» EXERCISE DATA
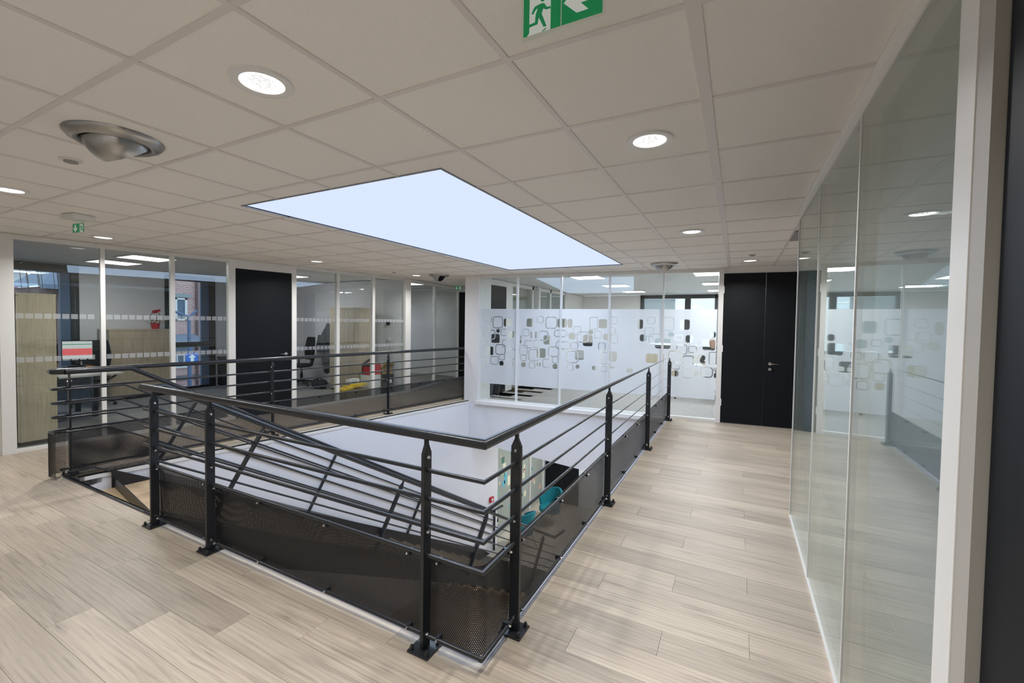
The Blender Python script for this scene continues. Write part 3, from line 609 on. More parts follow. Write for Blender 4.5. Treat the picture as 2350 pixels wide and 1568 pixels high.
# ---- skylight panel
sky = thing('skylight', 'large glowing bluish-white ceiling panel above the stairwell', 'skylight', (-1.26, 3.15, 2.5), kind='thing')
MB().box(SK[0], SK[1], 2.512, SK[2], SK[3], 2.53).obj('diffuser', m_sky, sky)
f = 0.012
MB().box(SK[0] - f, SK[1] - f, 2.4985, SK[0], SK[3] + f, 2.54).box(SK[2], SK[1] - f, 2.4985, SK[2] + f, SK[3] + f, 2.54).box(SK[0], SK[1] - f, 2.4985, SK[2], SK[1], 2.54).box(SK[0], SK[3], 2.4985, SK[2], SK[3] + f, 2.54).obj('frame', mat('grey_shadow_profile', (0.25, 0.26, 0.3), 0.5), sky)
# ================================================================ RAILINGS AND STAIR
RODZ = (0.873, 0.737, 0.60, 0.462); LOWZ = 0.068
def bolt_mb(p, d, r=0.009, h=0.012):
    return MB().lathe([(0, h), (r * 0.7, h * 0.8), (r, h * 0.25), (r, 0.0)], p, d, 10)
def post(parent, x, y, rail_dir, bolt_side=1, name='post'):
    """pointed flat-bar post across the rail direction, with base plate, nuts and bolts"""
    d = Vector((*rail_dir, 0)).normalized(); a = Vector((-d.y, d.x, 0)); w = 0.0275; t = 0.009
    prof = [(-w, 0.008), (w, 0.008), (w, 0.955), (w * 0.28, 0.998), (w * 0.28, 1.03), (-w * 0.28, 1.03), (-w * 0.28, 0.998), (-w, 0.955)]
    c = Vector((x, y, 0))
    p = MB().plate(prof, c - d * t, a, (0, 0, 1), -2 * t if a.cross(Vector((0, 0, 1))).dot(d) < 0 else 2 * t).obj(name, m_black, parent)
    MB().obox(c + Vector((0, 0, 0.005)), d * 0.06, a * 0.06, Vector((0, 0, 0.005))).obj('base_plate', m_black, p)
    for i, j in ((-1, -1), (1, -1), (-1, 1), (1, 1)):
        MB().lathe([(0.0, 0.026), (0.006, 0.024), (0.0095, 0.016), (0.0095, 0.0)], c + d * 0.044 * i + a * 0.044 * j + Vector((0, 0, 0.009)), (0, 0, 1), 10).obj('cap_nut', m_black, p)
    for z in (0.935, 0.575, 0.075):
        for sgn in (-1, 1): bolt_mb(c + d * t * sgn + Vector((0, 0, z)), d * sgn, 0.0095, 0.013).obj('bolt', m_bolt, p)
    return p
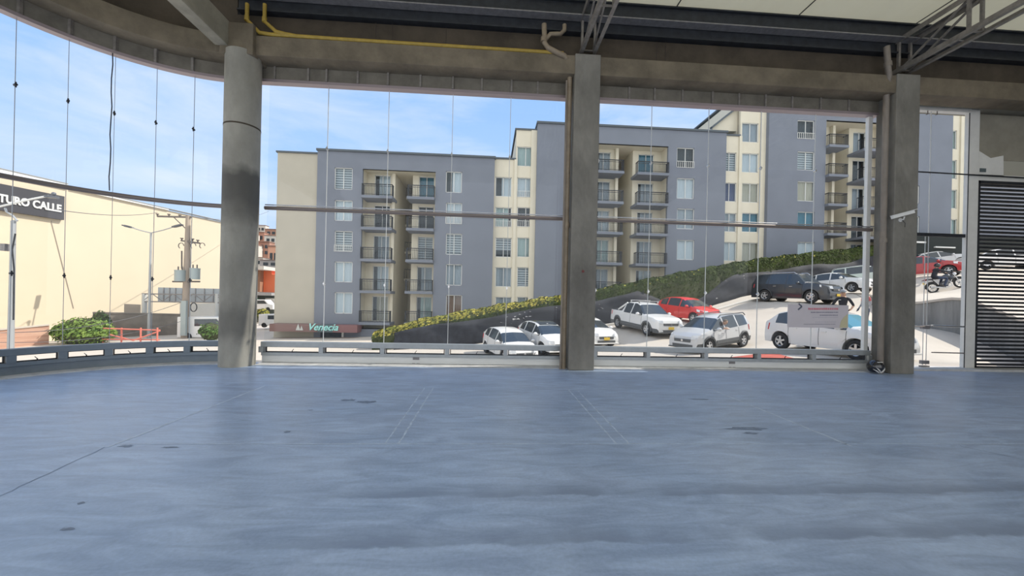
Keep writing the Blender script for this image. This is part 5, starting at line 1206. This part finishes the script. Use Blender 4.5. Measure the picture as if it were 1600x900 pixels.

» GIVEN INSTRUCTION
Restate the full listing verbatim and drop every picture.

» REPLY
The Blender Python script for this scene continues. Write part 3, from line 609 on. More parts follow. Write for Blender 4.5. Treat the picture as 2350 pixels wide and 1568 pixels high.
# ---- skylight panel
sky = thing('skylight', 'large glowing bluish-white ceiling panel above the stairwell', 'skylight', (-1.26, 3.15, 2.5), kind='thing')
MB().box(SK[0], SK[1], 2.512, SK[2], SK[3], 2.53).obj('diffuser', m_sky, sky)
f = 0.012
MB().box(SK[0] - f, SK[1] - f, 2.4985, SK[0], SK[3] + f, 2.54).box(SK[2], SK[1] - f, 2.4985, SK[2] + f, SK[3] + f, 2.54).box(SK[0], SK[1] - f, 2.4985, SK[2], SK[1], 2.54).box(SK[0], SK[3], 2.4985, SK[2], SK[3] + f, 2.54).obj('frame', mat('grey_shadow_profile', (0.25, 0.26, 0.3), 0.5), sky)
# ================================================================ RAILINGS AND STAIR
RODZ = (0.873, 0.737, 0.60, 0.462); LOWZ = 0.068
def bolt_mb(p, d, r=0.009, h=0.012):
    return MB().lathe([(0, h), (r * 0.7, h * 0.8), (r, h * 0.25), (r, 0.0)], p, d, 10)
def post(parent, x, y, rail_dir, bolt_side=1, name='post'):
    """pointed flat-bar post across the rail direction, with base plate, nuts and bolts"""
    d = Vector((*rail_dir, 0)).normalized(); a = Vector((-d.y, d.x, 0)); w = 0.0275; t = 0.009
    prof = [(-w, 0.008), (w, 0.008), (w, 0.955), (w * 0.28, 0.998), (w * 0.28, 1.03), (-w * 0.28, 1.03), (-w * 0.28, 0.998), (-w, 0.955)]
    c = Vector((x, y, 0))
    p = MB().plate(prof, c - d * t, a, (0, 0, 1), -2 * t if a.cross(Vector((0, 0, 1))).dot(d) < 0 else 2 * t).obj(name, m_black, parent)
    MB().obox(c + Vector((0, 0, 0.005)), d * 0.06, a * 0.06, Vector((0, 0, 0.005))).obj('base_plate', m_black, p)
    for i, j in ((-1, -1), (1, -1), (-1, 1), (1, 1)):
        MB().lathe([(0.0, 0.026), (0.006, 0.024), (0.0095, 0.016), (0.0095, 0.0)], c + d * 0.044 * i + a * 0.044 * j + Vector((0, 0, 0.009)), (0, 0, 1), 10).obj('cap_nut', m_black, p)
    for z in (0.935, 0.575, 0.075):
        for sgn in (-1, 1): bolt_mb(c + d * t * sgn + Vector((0, 0, z)), d * sgn, 0.0095, 0.013).obj('bolt', m_bolt, p)
    return p
Keep writing the Blender script for this image. This is part 5, starting at line 1206. This part finishes the script. Use Blender 4.5. Measure the picture as if it were 1600x900 pixels.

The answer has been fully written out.